SOA環境での迅速な問題の切り分けから解決までを支援、日本IBMがTivoli新製品

日本IBMは、複数のコンポーネントが連携しあって稼動するコンポジット・アプリケーション」の運用管理を支援する「IBM Tivoli」の新製品群を発表した。Rationalとの連携も可能だ。

» 2005年11月01日 10時39分 公開
[ITmedia]

 日本IBMは10月31日、複数のコンポーネントが連携しあって稼動する「コンポジット・アプリケーション」の運用管理を支援する「IBM Tivoli Composite Application Manager(IT CAM)」の新製品群を発表した。SOA(サービス指向アーキテクチャ)環境において高いパフォーマンスとトラブル発生時の迅速な解決を実現することが目的だ。

 コンポジット・アプリケーションとは、異機種混在環境で、ときには自社のみならずパートナーのシステムに存在するコンポーネントを組み合わせ、柔軟に提供されるアプリケーションを指す。この仕組みでは柔軟かつ迅速にサービスが提供できる点がメリットだが、一方で、従来型の縦割りのシステム向けに作られたツールでは原因の切り分けに時間がかかり、管理が追いつかない点が課題となっていた。

 同社ソフトウェア事業部、Tivoliテクニカルセールス&サービスの相原誠氏によると、SOAに基づくコンポジットアプリケーションの場合、障害対応に要する時間のうち40%は問題の発見と確認に、同じく40%は問題箇所の切り分けに、さらに20%が詳細な分析に当てられ、実際のコード修正作業は20%を占めるに過ぎないという。今回発表されたツール群は、このうち問題の発見から分析までの部分を支援し、結果として障害対応全体の迅速化を図るという。

 今回発表されたツールは3種類。

 1つは、エンドユーザーの視点からWebアプリケーションのレスポンスを監視し、パフォーマンスが低下した場合はコンポーネント単位でどこに問題が生じているかを把握する「IBM Tivoli Composite Application Manager for Response Time Tracking」。トランザクションの流れを基にトポロジ図を作成し、ボトルネックになっている箇所を容易に把握できるという。すでに出荷が開始されており、価格は1プロセッサあたり97万9600円。

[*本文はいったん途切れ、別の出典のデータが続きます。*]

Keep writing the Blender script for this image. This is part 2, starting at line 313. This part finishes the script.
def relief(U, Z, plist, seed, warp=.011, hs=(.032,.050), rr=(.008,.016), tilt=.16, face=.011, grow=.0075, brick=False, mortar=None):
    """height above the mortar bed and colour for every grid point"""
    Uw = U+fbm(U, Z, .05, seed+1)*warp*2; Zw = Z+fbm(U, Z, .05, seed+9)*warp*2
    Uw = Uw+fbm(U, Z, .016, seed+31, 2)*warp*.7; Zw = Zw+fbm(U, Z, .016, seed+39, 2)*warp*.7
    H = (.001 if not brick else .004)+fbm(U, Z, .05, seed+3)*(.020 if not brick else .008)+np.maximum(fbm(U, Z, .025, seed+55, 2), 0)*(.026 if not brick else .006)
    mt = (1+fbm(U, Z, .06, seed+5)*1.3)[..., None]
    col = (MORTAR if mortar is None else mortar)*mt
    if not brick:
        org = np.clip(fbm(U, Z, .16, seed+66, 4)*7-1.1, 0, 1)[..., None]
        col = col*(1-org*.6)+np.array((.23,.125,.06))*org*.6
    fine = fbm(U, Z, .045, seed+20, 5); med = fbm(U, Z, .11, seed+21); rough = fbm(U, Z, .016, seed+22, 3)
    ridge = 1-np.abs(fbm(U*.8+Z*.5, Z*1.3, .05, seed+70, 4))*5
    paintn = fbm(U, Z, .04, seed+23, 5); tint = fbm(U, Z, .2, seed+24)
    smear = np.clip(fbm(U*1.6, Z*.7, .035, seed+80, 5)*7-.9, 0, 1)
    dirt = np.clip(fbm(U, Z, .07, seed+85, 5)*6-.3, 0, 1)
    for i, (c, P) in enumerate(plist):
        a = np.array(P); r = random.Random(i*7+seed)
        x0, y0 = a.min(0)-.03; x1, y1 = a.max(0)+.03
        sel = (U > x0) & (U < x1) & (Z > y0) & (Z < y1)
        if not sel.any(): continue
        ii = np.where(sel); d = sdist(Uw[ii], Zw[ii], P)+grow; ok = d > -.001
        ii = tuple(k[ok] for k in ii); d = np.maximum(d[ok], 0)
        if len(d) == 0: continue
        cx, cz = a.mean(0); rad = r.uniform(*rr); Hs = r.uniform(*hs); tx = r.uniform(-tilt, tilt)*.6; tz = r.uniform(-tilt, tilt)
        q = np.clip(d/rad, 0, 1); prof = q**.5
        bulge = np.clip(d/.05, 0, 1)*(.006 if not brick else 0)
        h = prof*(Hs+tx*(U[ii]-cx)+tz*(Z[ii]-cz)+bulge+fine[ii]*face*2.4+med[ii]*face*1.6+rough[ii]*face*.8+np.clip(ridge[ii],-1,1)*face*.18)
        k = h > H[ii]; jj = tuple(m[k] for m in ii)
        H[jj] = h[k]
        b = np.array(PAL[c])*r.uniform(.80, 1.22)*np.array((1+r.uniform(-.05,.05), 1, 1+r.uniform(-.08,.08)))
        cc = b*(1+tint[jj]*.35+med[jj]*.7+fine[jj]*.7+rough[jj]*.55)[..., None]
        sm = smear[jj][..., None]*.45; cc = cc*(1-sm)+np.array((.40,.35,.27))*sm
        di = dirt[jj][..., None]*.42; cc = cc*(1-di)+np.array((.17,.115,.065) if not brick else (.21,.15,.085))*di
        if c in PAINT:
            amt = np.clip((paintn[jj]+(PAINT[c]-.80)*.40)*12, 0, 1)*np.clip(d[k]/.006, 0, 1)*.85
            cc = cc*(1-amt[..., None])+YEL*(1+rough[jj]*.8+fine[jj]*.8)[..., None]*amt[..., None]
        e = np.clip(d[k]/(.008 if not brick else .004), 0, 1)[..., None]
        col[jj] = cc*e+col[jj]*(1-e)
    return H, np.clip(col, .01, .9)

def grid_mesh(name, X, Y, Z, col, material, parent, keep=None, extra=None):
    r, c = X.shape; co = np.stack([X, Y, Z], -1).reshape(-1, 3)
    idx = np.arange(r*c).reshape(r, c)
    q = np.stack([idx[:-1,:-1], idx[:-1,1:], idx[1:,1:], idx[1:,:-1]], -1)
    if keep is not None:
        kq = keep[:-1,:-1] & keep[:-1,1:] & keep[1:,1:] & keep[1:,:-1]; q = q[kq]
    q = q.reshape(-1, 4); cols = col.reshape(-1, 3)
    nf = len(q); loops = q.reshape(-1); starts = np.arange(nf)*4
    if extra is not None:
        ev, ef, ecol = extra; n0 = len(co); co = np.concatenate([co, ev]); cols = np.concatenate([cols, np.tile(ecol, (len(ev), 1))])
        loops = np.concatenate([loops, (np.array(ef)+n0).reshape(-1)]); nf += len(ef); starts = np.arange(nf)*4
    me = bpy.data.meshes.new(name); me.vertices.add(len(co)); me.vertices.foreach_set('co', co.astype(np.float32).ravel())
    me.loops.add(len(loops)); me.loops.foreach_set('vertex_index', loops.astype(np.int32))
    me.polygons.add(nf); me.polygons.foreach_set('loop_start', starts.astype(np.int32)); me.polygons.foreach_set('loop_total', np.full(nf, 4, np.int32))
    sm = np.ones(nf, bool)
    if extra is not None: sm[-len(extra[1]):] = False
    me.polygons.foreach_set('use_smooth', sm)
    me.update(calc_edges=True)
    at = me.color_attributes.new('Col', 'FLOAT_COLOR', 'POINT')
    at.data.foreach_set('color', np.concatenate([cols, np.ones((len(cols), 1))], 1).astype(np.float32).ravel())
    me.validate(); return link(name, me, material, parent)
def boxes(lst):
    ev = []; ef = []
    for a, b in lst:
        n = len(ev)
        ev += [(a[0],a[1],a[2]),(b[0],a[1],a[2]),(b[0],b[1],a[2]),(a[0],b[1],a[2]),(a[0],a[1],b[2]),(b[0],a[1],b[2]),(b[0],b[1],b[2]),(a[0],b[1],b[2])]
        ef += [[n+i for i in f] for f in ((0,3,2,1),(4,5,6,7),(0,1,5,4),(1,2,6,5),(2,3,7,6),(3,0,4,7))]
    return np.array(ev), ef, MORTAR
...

 2つめは、さらに細かくメソッド単位で監視、管理を行い、ピンポイントで問題箇所を発見できるという「IBM Tivoli Composite Application Manager for WebSphere v6.0」だ。価格は1プロセッサあたり162万円で、11月18日より出荷が開始される予定だ。

 最後の「IBM Tivoli Composite Application Manager for SOA」は、文字通りWebサービスの状況を監視し、可用性やレスポンスタイムに問題が発生した際の分析を行うためのツールだ。問題となっているサービスの検知から診断までを行えるほか、同社のソフトウェア開発ツール「Rational」と連携することで、アプリケーションの修正までをカバーする。価格は1プロセッサ当たり79万円で、12月16日より英語版の提供を開始する。2006年には日本語版の提供も予定している。

 Webアプリケーション運用の現場では、ユーザーから障害の報告があっても、サーバ管理者とネットワーク管理者、アプリケーション開発者、データベース管理者がそれぞれ「うちは問題ない。別の箇所の障害では?」とたらいまわしにされ、結局障害解決までに時間がかかってしまうという笑えない話もあるという。「開発者と運用者、開発ツールと運用ツールの間に壁があることが原因のひとつ」(相原氏)。

 そこで、RationalとIBM Tivoli Composite Application Managerを連携させるツールキット、2種類も合わせて提供する。IBM Tivoli Composite Application Managerで収集したデータを解析し、Rational上でソースコードのどこに問題があるかを特定し、修正し、さらにその修正が適切に行われているかどうかをチェックできるようにすることで、「問題の発見から切り分け、開発者への受け渡し、解決までを迅速に行えるようにする」(同氏)という。